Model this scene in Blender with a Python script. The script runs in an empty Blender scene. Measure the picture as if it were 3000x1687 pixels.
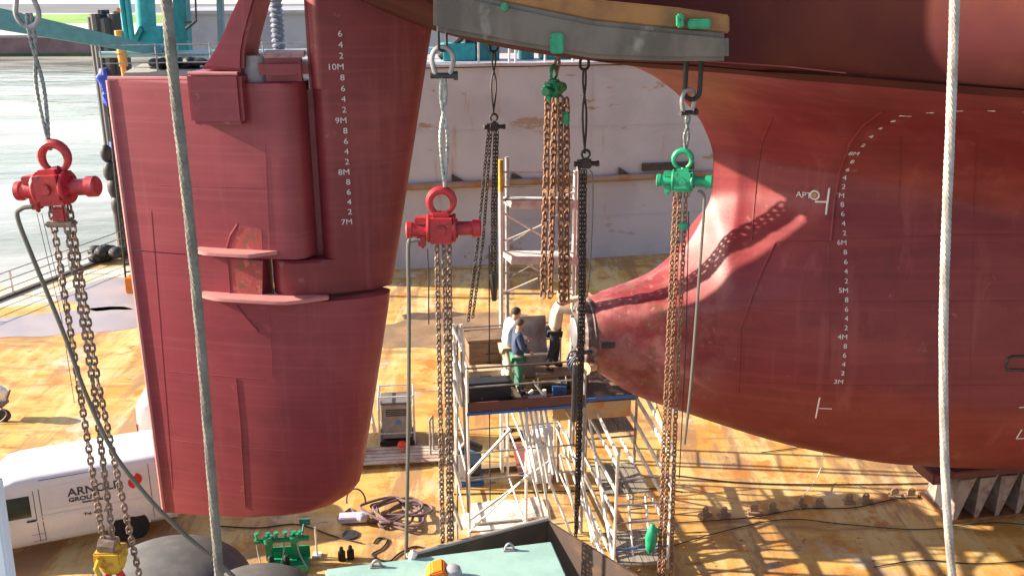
import bpy, bmesh, math, random
from mathutils import Vector, Matrix, Quaternion
random.seed(7)
R = math.radians
SC = bpy.context.scene
COL = SC.collection
# ------------------------------------------------------------------ camera, sky, sun, exposure
CAM_H = 12.8
PITCH = R(18)
FPX = 2750.0                       # focal length in pixels of the 3000 px wide photograph
cd = bpy.data.cameras.new('camera'); cam = bpy.data.objects.new('camera', cd); COL.objects.link(cam)
cd.sensor_width = 36; cd.lens = FPX/3000*36; cd.clip_start = 0.1; cd.clip_end = 6000
cam.location = (0, 0, CAM_H); cam.rotation_euler = (R(90)-PITCH, 0, 0)
SC.camera = cam
SUN_EL, SUN_AZ = R(24), R(-5)       # the sun stands left, a touch on the camera's side
to_sun = Vector((-math.cos(SUN_AZ)*math.cos(SUN_EL), -math.sin(SUN_AZ)*math.cos(SUN_EL), math.sin(SUN_EL)))
w = bpy.data.worlds.new("World"); SC.world = w; w.use_nodes = True
nt = w.node_tree; bg = nt.nodes['Background']
sky = nt.nodes.new('ShaderNodeTexSky'); sky.sky_type = 'NISHITA'; sky.sun_disc = False
sky.sun_elevation = SUN_EL; sky.sun_rotation = math.atan2(to_sun.x, to_sun.y)
sky.air_density = 1.0; sky.dust_density = 1.5
nt.links.new(sky.outputs[0], bg.inputs[0]); bg.inputs[1].default_value = 0.105
sl = bpy.data.lights.new('sun', 'SUN'); sl.energy = 5.0; sl.angle = R(0.6); sl.color = (1.0, 0.86, 0.68)
so = bpy.data.objects.new('sun', sl); COL.objects.link(so)
so.rotation_euler = (-to_sun).to_track_quat('-Z', 'Y').to_euler(); so.location = to_sun*60
SC.view_settings.view_transform = 'Standard'; SC.view_settings.look = 'None'
SC.view_settings.exposure = 1.5; SC.view_settings.gamma = 1.0

# ------------------------------------------------------------------ geometry of the view, ship frame
PSI = R(10); CA, SA = math.cos(PSI), math.sin(PSI); SY0 = 19.18
def ray(px, py):
    x = (px-1500)/FPX; u = (843.5-py)/FPX
    return Vector((x, math.cos(PITCH)+u*math.sin(PITCH), -math.sin(PITCH)+u*math.cos(PITCH)))
EYE = Vector((0, 0, CAM_H))
def at(px, py, Y):
    d = ray(px, py); return EYE + d*(Y/d.y)
def onz(px, py, z=0.0):
    d = ray(px, py); return EYE + d*((z-CAM_H)/d.z)
def mpp(Y, py=843):                # metres per photo pixel at depth Y
    d = ray(1500, py); return (Y/d.y)/FPX
def W(s, t, z): return Vector((s*CA+t*SA, SY0+s*SA-t*CA, z))
def toship(p):
    return (p.x*CA+(p.y-SY0)*SA, p.x*SA-(p.y-SY0)*CA, p.z)
def ons(px, py, t):
    d = ray(px, py); k = (t-SY0*CA)/(d.x*SA-d.y*CA); p = EYE+d*k
    s, _, z = toship(p); return s, z
AX_S = Vector((CA, SA, 0)); AX_T = Vector((SA, -CA, 0)); AX_Z = Vector((0, 0, 1))

def pchip(pts):
    xs = [p[0] for p in pts]; ys = [p[1] for p in pts]; n = len(xs)
    h = [xs[i+1]-xs[i] for i in range(n-1)]; dl = [(ys[i+1]-ys[i])/h[i] for i in range(n-1)]
    m = [0]*n; m[0] = dl[0]; m[-1] = dl[-1]
    for i in range(1, n-1):
        if dl[i-1]*dl[i] > 0:
            a = 2*h[i]+h[i-1]; b = h[i]+2*h[i-1]; m[i] = (a+b)/(a/dl[i-1]+b/dl[i])
    def f(x):
        if x <= xs[0]: return ys[0]
        if x >= xs[-1]: return ys[-1]
        i = 0
        while x > xs[i+1]: i += 1
        t = (x-xs[i])/h[i]
        return ((2*t**3-3*t*t+1)*ys[i]+(t**3-2*t*t+t)*h[i]*m[i]+(-2*t**3+3*t*t)*ys[i+1]+(t**3-t*t)*h[i]*m[i+1])
    return f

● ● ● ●

_WHAT TO WORK ON_
Your task is to restate word for word the lines from the top of the data to the line containing "SC.view_settings.exposure = 1.5;", both ends included, with every picture left out.

_TASK ANSWER_
Model this scene in Blender with a Python script. The script runs in an empty Blender scene. Measure the picture as if it were 3000x1687 pixels.
import bpy, bmesh, math, random
from mathutils import Vector, Matrix, Quaternion
random.seed(7)
R = math.radians
SC = bpy.context.scene
COL = SC.collection
# ------------------------------------------------------------------ camera, sky, sun, exposure
CAM_H = 12.8
PITCH = R(18)
FPX = 2750.0                       # focal length in pixels of the 3000 px wide photograph
cd = bpy.data.cameras.new('camera'); cam = bpy.data.objects.new('camera', cd); COL.objects.link(cam)
cd.sensor_width = 36; cd.lens = FPX/3000*36; cd.clip_start = 0.1; cd.clip_end = 6000
cam.location = (0, 0, CAM_H); cam.rotation_euler = (R(90)-PITCH, 0, 0)
SC.camera = cam
SUN_EL, SUN_AZ = R(24), R(-5)       # the sun stands left, a touch on the camera's side
to_sun = Vector((-math.cos(SUN_AZ)*math.cos(SUN_EL), -math.sin(SUN_AZ)*math.cos(SUN_EL), math.sin(SUN_EL)))
w = bpy.data.worlds.new("World"); SC.world = w; w.use_nodes = True
nt = w.node_tree; bg = nt.nodes['Background']
sky = nt.nodes.new('ShaderNodeTexSky'); sky.sky_type = 'NISHITA'; sky.sun_disc = False
sky.sun_elevation = SUN_EL; sky.sun_rotation = math.atan2(to_sun.x, to_sun.y)
sky.air_density = 1.0; sky.dust_density = 1.5
nt.links.new(sky.outputs[0], bg.inputs[0]); bg.inputs[1].default_value = 0.105
sl = bpy.data.lights.new('sun', 'SUN'); sl.energy = 5.0; sl.angle = R(0.6); sl.color = (1.0, 0.86, 0.68)
so = bpy.data.objects.new('sun', sl); COL.objects.link(so)
so.rotation_euler = (-to_sun).to_track_quat('-Z', 'Y').to_euler(); so.location = to_sun*60
SC.view_settings.view_transform = 'Standard'; SC.view_settings.look = 'None'
SC.view_settings.exposure = 1.5; SC.view_settings.gamma = 1.0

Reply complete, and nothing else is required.